Pictures within the data are to be left out; everything else must be reproduced exactly.
-------
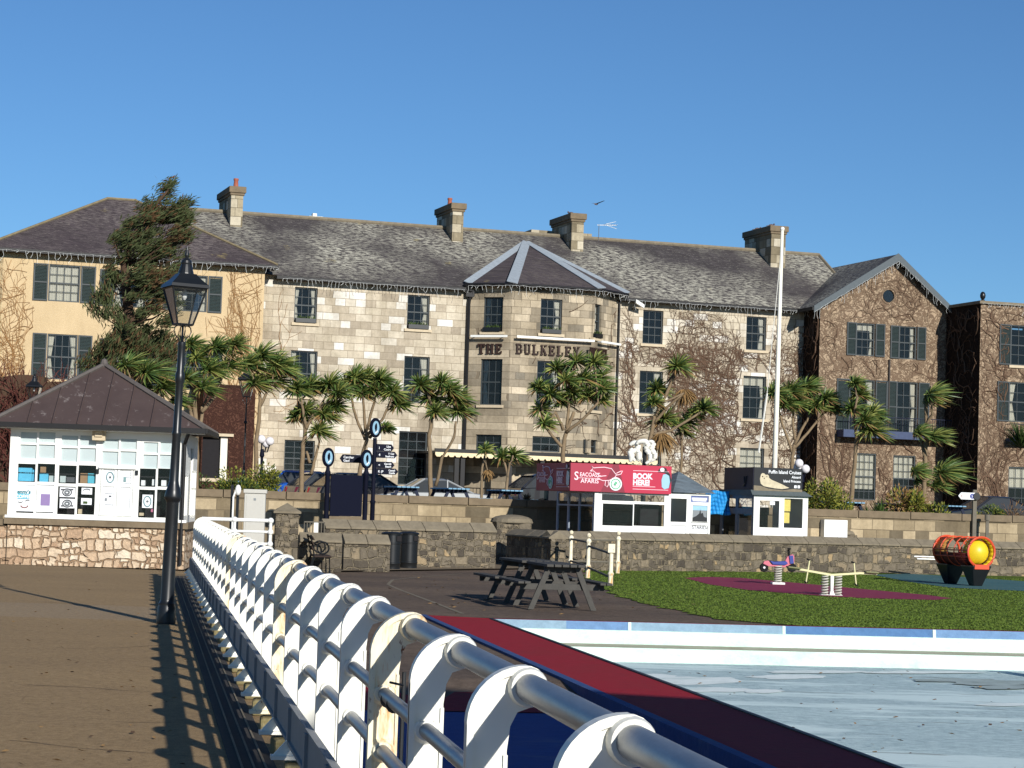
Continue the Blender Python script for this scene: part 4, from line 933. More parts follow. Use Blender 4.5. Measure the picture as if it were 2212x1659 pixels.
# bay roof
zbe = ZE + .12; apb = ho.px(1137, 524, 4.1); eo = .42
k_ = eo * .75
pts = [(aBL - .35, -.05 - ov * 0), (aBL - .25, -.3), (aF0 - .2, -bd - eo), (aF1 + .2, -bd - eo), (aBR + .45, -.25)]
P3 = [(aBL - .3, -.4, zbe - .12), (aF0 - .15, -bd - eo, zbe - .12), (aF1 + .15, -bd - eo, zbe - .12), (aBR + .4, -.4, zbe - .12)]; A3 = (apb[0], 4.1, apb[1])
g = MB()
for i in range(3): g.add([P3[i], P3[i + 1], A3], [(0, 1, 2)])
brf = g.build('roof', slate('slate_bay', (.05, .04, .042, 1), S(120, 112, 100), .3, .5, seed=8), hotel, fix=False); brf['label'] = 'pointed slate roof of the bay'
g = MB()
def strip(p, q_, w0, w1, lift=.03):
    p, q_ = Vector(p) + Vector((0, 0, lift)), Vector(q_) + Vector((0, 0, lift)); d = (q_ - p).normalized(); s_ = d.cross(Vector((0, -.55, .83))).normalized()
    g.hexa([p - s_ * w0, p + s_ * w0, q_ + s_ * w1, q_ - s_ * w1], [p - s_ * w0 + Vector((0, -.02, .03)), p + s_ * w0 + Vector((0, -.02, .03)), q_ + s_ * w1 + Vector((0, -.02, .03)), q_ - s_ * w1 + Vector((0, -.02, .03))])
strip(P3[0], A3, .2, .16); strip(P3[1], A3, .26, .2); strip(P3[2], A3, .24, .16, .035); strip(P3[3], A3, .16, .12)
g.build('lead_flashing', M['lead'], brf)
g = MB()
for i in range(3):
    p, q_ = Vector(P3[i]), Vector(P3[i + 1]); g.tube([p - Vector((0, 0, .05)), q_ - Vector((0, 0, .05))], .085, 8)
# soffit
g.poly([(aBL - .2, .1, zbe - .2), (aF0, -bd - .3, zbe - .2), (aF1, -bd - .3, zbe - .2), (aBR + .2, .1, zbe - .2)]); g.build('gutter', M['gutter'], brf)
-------
Right answer |
Continue the Blender Python script for this scene: part 4, from line 933. More parts follow. Use Blender 4.5. Measure the picture as if it were 2212x1659 pixels.
# bay roof
zbe = ZE + .12; apb = ho.px(1137, 524, 4.1); eo = .42
k_ = eo * .75
pts = [(aBL - .35, -.05 - ov * 0), (aBL - .25, -.3), (aF0 - .2, -bd - eo), (aF1 + .2, -bd - eo), (aBR + .45, -.25)]
P3 = [(aBL - .3, -.4, zbe - .12), (aF0 - .15, -bd - eo, zbe - .12), (aF1 + .15, -bd - eo, zbe - .12), (aBR + .4, -.4, zbe - .12)]; A3 = (apb[0], 4.1, apb[1])
g = MB()
for i in range(3): g.add([P3[i], P3[i + 1], A3], [(0, 1, 2)])
brf = g.build('roof', slate('slate_bay', (.05, .04, .042, 1), S(120, 112, 100), .3, .5, seed=8), hotel, fix=False); brf['label'] = 'pointed slate roof of the bay'
g = MB()
def strip(p, q_, w0, w1, lift=.03):
    p, q_ = Vector(p) + Vector((0, 0, lift)), Vector(q_) + Vector((0, 0, lift)); d = (q_ - p).normalized(); s_ = d.cross(Vector((0, -.55, .83))).normalized()
    g.hexa([p - s_ * w0, p + s_ * w0, q_ + s_ * w1, q_ - s_ * w1], [p - s_ * w0 + Vector((0, -.02, .03)), p + s_ * w0 + Vector((0, -.02, .03)), q_ + s_ * w1 + Vector((0, -.02, .03)), q_ - s_ * w1 + Vector((0, -.02, .03))])
strip(P3[0], A3, .2, .16); strip(P3[1], A3, .26, .2); strip(P3[2], A3, .24, .16, .035); strip(P3[3], A3, .16, .12)
g.build('lead_flashing', M['lead'], brf)
g = MB()
for i in range(3):
    p, q_ = Vector(P3[i]), Vector(P3[i + 1]); g.tube([p - Vector((0, 0, .05)), q_ - Vector((0, 0, .05))], .085, 8)
# soffit
g.poly([(aBL - .2, .1, zbe - .2), (aF0, -bd - .3, zbe - .2), (aF1, -bd - .3, zbe - .2), (aBR + .2, .1, zbe - .2)]); g.build('gutter', M['gutter'], brf)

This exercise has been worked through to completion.